Return each line of the data below verbatim; pictures are to be left out.

### DATA BLOCK:
--- Begin ---
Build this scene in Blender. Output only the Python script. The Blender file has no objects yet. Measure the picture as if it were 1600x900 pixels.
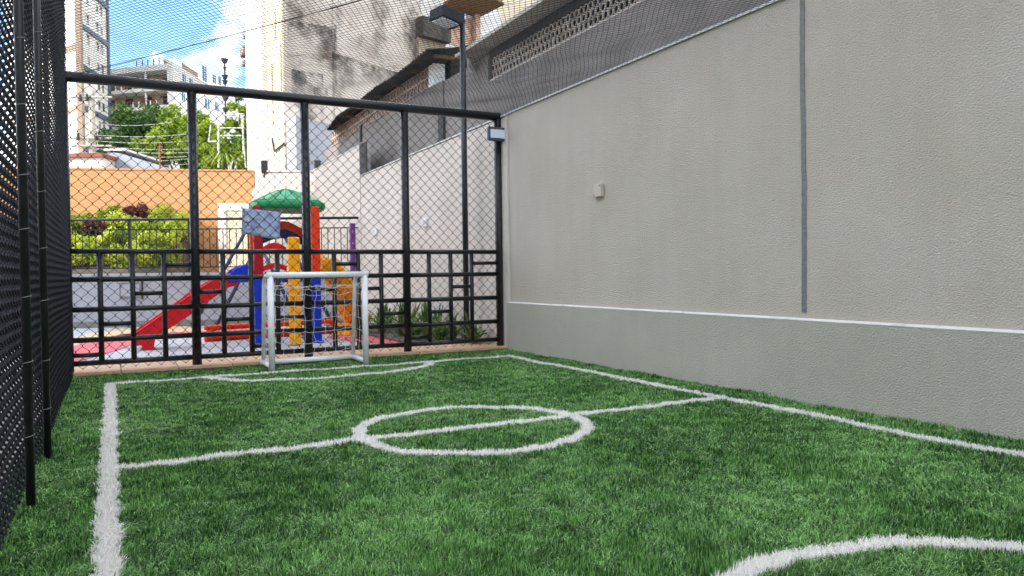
import bpy, math, random
import numpy as np
from mathutils import Vector, Matrix
random.seed(7); rng = np.random.default_rng(11)
PI = math.pi
scene = bpy.context.scene
COL = scene.collection
# ------------------------------------------------------------------ camera
YAW, PITCH, ROLL, FPX = 0.4844, -0.0185, -0.0134, 1184.5
_f = Vector((math.sin(YAW)*math.cos(PITCH), math.cos(YAW)*math.cos(PITCH), math.sin(PITCH)))
_r0 = Vector((math.cos(YAW), -math.sin(YAW), 0)); _u0 = _r0.cross(_f)
CR = math.cos(ROLL)*_r0 + math.sin(ROLL)*_u0
CU = -math.sin(ROLL)*_r0 + math.cos(ROLL)*_u0
CF = _f
EYE = Vector((0, 0, 1.0))
cam = bpy.data.cameras.new('camera'); camo = bpy.data.objects.new('camera', cam); COL.objects.link(camo)
m3 = Matrix((CR, CU, -CF)).transposed()
camo.matrix_world = Matrix.Translation(EYE) @ m3.to_4x4()
cam.sensor_width = 36; cam.lens = FPX/1600*36; cam.clip_start = 0.05; cam.clip_end = 3000
scene.camera = camo
# ------------------------------------------------------------------ sky and sun
SUN = Vector((-0.98, -0.2, 0)).normalized(); ELEV = math.radians(28)
SUNV = Vector((SUN.x*math.cos(ELEV), SUN.y*math.cos(ELEV), math.sin(ELEV)))
world = bpy.data.worlds.new('World'); scene.world = world; world.use_nodes = True
nt = world.node_tree; nt.nodes.clear()
def N(nt, t, **kw):
    n = nt.nodes.new(t)
    for k, v in kw.items(): setattr(n, k, v)
    return n
wo = N(nt, 'ShaderNodeOutputWorld'); bg = N(nt, 'ShaderNodeBackground')
sky = N(nt, 'ShaderNodeTexSky', sky_type='NISHITA', sun_disc=False)
sky.sun_elevation = ELEV; sky.sun_rotation = math.atan2(SUN.x, SUN.y); sky.dust_density = 0.0; sky.ozone_density = 2.0; sky.air_density = 1.0
tc = N(nt, 'ShaderNodeTexCoord'); mp = N(nt, 'ShaderNodeMapping'); mp.inputs['Location'].default_value = (8.65, 4.85, 2.03); mp.inputs['Scale'].default_value = (1, 1, 1.9)
nz = N(nt, 'ShaderNodeTexNoise'); nz.inputs['Scale'].default_value = 3.4; nz.inputs['Detail'].default_value = 9; nz.inputs['Roughness'].default_value = .56
rp = N(nt, 'ShaderNodeValToRGB'); rp.color_ramp.elements[0].position = .455; rp.color_ramp.elements[1].position = .56
mx = N(nt, 'ShaderNodeMix', data_type='RGBA')
nt.links.new(tc.outputs['Generated'], mp.inputs['Vector']); nt.links.new(mp.outputs[0], nz.inputs['Vector'])
nt.links.new(nz.outputs['Fac'], rp.inputs['Fac']); nt.links.new(rp.outputs['Color'], mx.inputs['Factor'])
hs = N(nt, 'ShaderNodeHueSaturation'); hs.inputs['Saturation'].default_value = 1.12; nt.links.new(sky.outputs[0], hs.inputs['Color']); nt.links.new(hs.outputs[0], mx.inputs['A']); mx.inputs['B'].default_value = (9.5, 9.2, 8.8, 1)
nt.links.new(mx.outputs['Result'], bg.inputs['Color']); bg.inputs['Strength'].default_value = 0.15
nt.links.new(bg.outputs[0], wo.inputs['Surface'])
sl = bpy.data.lights.new('sun', 'SUN'); sl.energy = 2.0; sl.angle = math.radians(.53); sl.color = (1, .93, .82)
so = bpy.data.objects.new('sun', sl); COL.objects.link(so); so.rotation_euler = SUNV.to_track_quat('Z', 'Y').to_euler()
vs = scene.view_settings; vs.view_transform = 'Standard'; vs.look = 'None'; vs.gamma = 1; vs.exposure = 1.68
scene.render.engine = 'CYCLES'
# ------------------------------------------------------------------ placement helpers
def ray(px, py): return CF + CR*((px-800)/FPX) - CU*((py-450)/FPX)
def at(px, py, D): return EYE + ray(px, py)*D
def hitY(px, py, Y): d = ray(px, py); return EYE + d*(Y/d.y)
def hitX(px, py, X): d = ray(px, py); return EYE + d*(X/d.x)
def hitZ(px, py, z=0.): d = ray(px, py); return EYE + d*((z-1)/d.z)
# ------------------------------------------------------------------ materials
def srgb(r, g, b):
    f = lambda c: (c/255/12.92) if c <= 10 else ((c/255+.055)/1.055)**2.4
    return (f(r), f(g), f(b), 1)
def mat(name, c1, c2=None, scale=4., rough=.6, bump=0., bscale=60., detail=5, metal=0., spec=.5, ramp=(.35, .65), stretch=(1, 1, 1), c3=None, s3=1., r3=(.5, .7), bdist=.01, coat=0.):
    m = bpy.data.materials.new(name); m.use_nodes = True; t = m.node_tree; b = t.nodes['Principled BSDF']
    b.inputs['Roughness'].default_value = rough; b.inputs['Metallic'].default_value = metal
    b.inputs['Specular IOR Level'].default_value = spec
    if coat: b.inputs['Coat Weight'].default_value = coat; b.inputs['Coat Roughness'].default_value = .2
    b.inputs['Base Color'].default_value = c1
    g = N(t, 'ShaderNodeNewGeometry'); mp = N(t, 'ShaderNodeMapping'); mp.inputs['Scale'].default_value = stretch
    t.links.new(g.outputs['Position'], mp.inputs['Vector'])
    col = None
    if c2 is not None:
        n = N(t, 'ShaderNodeTexNoise'); n.inputs['Scale'].default_value = scale; n.inputs['Detail'].default_value = detail; n.inputs['Roughness'].default_value = .6
        t.links.new(mp.outputs[0], n.inputs['Vector'])
        r = N(t, 'ShaderNodeValToRGB'); r.color_ramp.elements[0].position = ramp[0]; r.color_ramp.elements[1].position = ramp[1]
        r.color_ramp.elements[0].color = c1; r.color_ramp.elements[1].color = c2
        t.links.new(n.outputs['Fac'], r.inputs['Fac']); col = r.outputs['Color']
        if c3 is not None:
            n3 = N(t, 'ShaderNodeTexNoise'); n3.inputs['Scale'].default_value = s3; n3.inputs['Detail'].default_value = 7; n3.inputs['Roughness'].default_value = .65
            t.links.new(mp.outputs[0], n3.inputs['Vector'])
            r3n = N(t, 'ShaderNodeValToRGB'); r3n.color_ramp.elements[0].position = r3[0]; r3n.color_ramp.elements[1].position = r3[1]
            t.links.new(n3.outputs['Fac'], r3n.inputs['Fac'])
            x = N(t, 'ShaderNodeMix', data_type='RGBA'); t.links.new(r3n.outputs['Color'], x.inputs['Factor']); t.links.new(col, x.inputs['A']); x.inputs['B'].default_value = c3
            col = x.outputs['Result']
        t.links.new(col, b.inputs['Base Color'])
    if bump:
        n2 = N(t, 'ShaderNodeTexNoise'); n2.inputs['Scale'].default_value = bscale; n2.inputs['Detail'].default_value = 4
        t.links.new(g.outputs['Position'], n2.inputs['Vector'])
        bp = N(t, 'ShaderNodeBump'); bp.inputs['Strength'].default_value = bump; bp.inputs['Distance'].default_value = bdist
        t.links.new(n2.outputs['Fac'], bp.inputs['Height']); t.links.new(bp.outputs[0], b.inputs['Normal'])
    return m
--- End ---
### OUTPUT BELOW:
Build this scene in Blender. Output only the Python script. The Blender file has no objects yet. Measure the picture as if it were 1600x900 pixels.
import bpy, math, random
import numpy as np
from mathutils import Vector, Matrix
random.seed(7); rng = np.random.default_rng(11)
PI = math.pi
scene = bpy.context.scene
COL = scene.collection
# ------------------------------------------------------------------ camera
YAW, PITCH, ROLL, FPX = 0.4844, -0.0185, -0.0134, 1184.5
_f = Vector((math.sin(YAW)*math.cos(PITCH), math.cos(YAW)*math.cos(PITCH), math.sin(PITCH)))
_r0 = Vector((math.cos(YAW), -math.sin(YAW), 0)); _u0 = _r0.cross(_f)
CR = math.cos(ROLL)*_r0 + math.sin(ROLL)*_u0
CU = -math.sin(ROLL)*_r0 + math.cos(ROLL)*_u0
CF = _f
EYE = Vector((0, 0, 1.0))
cam = bpy.data.cameras.new('camera'); camo = bpy.data.objects.new('camera', cam); COL.objects.link(camo)
m3 = Matrix((CR, CU, -CF)).transposed()
camo.matrix_world = Matrix.Translation(EYE) @ m3.to_4x4()
cam.sensor_width = 36; cam.lens = FPX/1600*36; cam.clip_start = 0.05; cam.clip_end = 3000
scene.camera = camo
# ------------------------------------------------------------------ sky and sun
SUN = Vector((-0.98, -0.2, 0)).normalized(); ELEV = math.radians(28)
SUNV = Vector((SUN.x*math.cos(ELEV), SUN.y*math.cos(ELEV), math.sin(ELEV)))
world = bpy.data.worlds.new('World'); scene.world = world; world.use_nodes = True
nt = world.node_tree; nt.nodes.clear()
def N(nt, t, **kw):
    n = nt.nodes.new(t)
    for k, v in kw.items(): setattr(n, k, v)
    return n
wo = N(nt, 'ShaderNodeOutputWorld'); bg = N(nt, 'ShaderNodeBackground')
sky = N(nt, 'ShaderNodeTexSky', sky_type='NISHITA', sun_disc=False)
sky.sun_elevation = ELEV; sky.sun_rotation = math.atan2(SUN.x, SUN.y); sky.dust_density = 0.0; sky.ozone_density = 2.0; sky.air_density = 1.0
tc = N(nt, 'ShaderNodeTexCoord'); mp = N(nt, 'ShaderNodeMapping'); mp.inputs['Location'].default_value = (8.65, 4.85, 2.03); mp.inputs['Scale'].default_value = (1, 1, 1.9)
nz = N(nt, 'ShaderNodeTexNoise'); nz.inputs['Scale'].default_value = 3.4; nz.inputs['Detail'].default_value = 9; nz.inputs['Roughness'].default_value = .56
rp = N(nt, 'ShaderNodeValToRGB'); rp.color_ramp.elements[0].position = .455; rp.color_ramp.elements[1].position = .56
mx = N(nt, 'ShaderNodeMix', data_type='RGBA')
nt.links.new(tc.outputs['Generated'], mp.inputs['Vector']); nt.links.new(mp.outputs[0], nz.inputs['Vector'])
nt.links.new(nz.outputs['Fac'], rp.inputs['Fac']); nt.links.new(rp.outputs['Color'], mx.inputs['Factor'])
hs = N(nt, 'ShaderNodeHueSaturation'); hs.inputs['Saturation'].default_value = 1.12; nt.links.new(sky.outputs[0], hs.inputs['Color']); nt.links.new(hs.outputs[0], mx.inputs['A']); mx.inputs['B'].default_value = (9.5, 9.2, 8.8, 1)
nt.links.new(mx.outputs['Result'], bg.inputs['Color']); bg.inputs['Strength'].default_value = 0.15
nt.links.new(bg.outputs[0], wo.inputs['Surface'])
sl = bpy.data.lights.new('sun', 'SUN'); sl.energy = 2.0; sl.angle = math.radians(.53); sl.color = (1, .93, .82)
so = bpy.data.objects.new('sun', sl); COL.objects.link(so); so.rotation_euler = SUNV.to_track_quat('Z', 'Y').to_euler()
vs = scene.view_settings; vs.view_transform = 'Standard'; vs.look = 'None'; vs.gamma = 1; vs.exposure = 1.68
scene.render.engine = 'CYCLES'
# ------------------------------------------------------------------ placement helpers
def ray(px, py): return CF + CR*((px-800)/FPX) - CU*((py-450)/FPX)
def at(px, py, D): return EYE + ray(px, py)*D
def hitY(px, py, Y): d = ray(px, py); return EYE + d*(Y/d.y)
def hitX(px, py, X): d = ray(px, py); return EYE + d*(X/d.x)
def hitZ(px, py, z=0.): d = ray(px, py); return EYE + d*((z-1)/d.z)
# ------------------------------------------------------------------ materials
def srgb(r, g, b):
    f = lambda c: (c/255/12.92) if c <= 10 else ((c/255+.055)/1.055)**2.4
    return (f(r), f(g), f(b), 1)
def mat(name, c1, c2=None, scale=4., rough=.6, bump=0., bscale=60., detail=5, metal=0., spec=.5, ramp=(.35, .65), stretch=(1, 1, 1), c3=None, s3=1., r3=(.5, .7), bdist=.01, coat=0.):
    m = bpy.data.materials.new(name); m.use_nodes = True; t = m.node_tree; b = t.nodes['Principled BSDF']
    b.inputs['Roughness'].default_value = rough; b.inputs['Metallic'].default_value = metal
    b.inputs['Specular IOR Level'].default_value = spec
    if coat: b.inputs['Coat Weight'].default_value = coat; b.inputs['Coat Roughness'].default_value = .2
    b.inputs['Base Color'].default_value = c1
    g = N(t, 'ShaderNodeNewGeometry'); mp = N(t, 'ShaderNodeMapping'); mp.inputs['Scale'].default_value = stretch
    t.links.new(g.outputs['Position'], mp.inputs['Vector'])
    col = None
    if c2 is not None:
        n = N(t, 'ShaderNodeTexNoise'); n.inputs['Scale'].default_value = scale; n.inputs['Detail'].default_value = detail; n.inputs['Roughness'].default_value = .6
        t.links.new(mp.outputs[0], n.inputs['Vector'])
        r = N(t, 'ShaderNodeValToRGB'); r.color_ramp.elements[0].position = ramp[0]; r.color_ramp.elements[1].position = ramp[1]
        r.color_ramp.elements[0].color = c1; r.color_ramp.elements[1].color = c2
        t.links.new(n.outputs['Fac'], r.inputs['Fac']); col = r.outputs['Color']
        if c3 is not None:
            n3 = N(t, 'ShaderNodeTexNoise'); n3.inputs['Scale'].default_value = s3; n3.inputs['Detail'].default_value = 7; n3.inputs['Roughness'].default_value = .65
            t.links.new(mp.outputs[0], n3.inputs['Vector'])
            r3n = N(t, 'ShaderNodeValToRGB'); r3n.color_ramp.elements[0].position = r3[0]; r3n.color_ramp.elements[1].position = r3[1]
            t.links.new(n3.outputs['Fac'], r3n.inputs['Fac'])
            x = N(t, 'ShaderNodeMix', data_type='RGBA'); t.links.new(r3n.outputs['Color'], x.inputs['Factor']); t.links.new(col, x.inputs['A']); x.inputs['B'].default_value = c3
            col = x.outputs['Result']
        t.links.new(col, b.inputs['Base Color'])
    if bump:
        n2 = N(t, 'ShaderNodeTexNoise'); n2.inputs['Scale'].default_value = bscale; n2.inputs['Detail'].default_value = 4
        t.links.new(g.outputs['Position'], n2.inputs['Vector'])
        bp = N(t, 'ShaderNodeBump'); bp.inputs['Strength'].default_value = bump; bp.inputs['Distance'].default_value = bdist
        t.links.new(n2.outputs['Fac'], bp.inputs['Height']); t.links.new(bp.outputs[0], b.inputs['Normal'])
    return m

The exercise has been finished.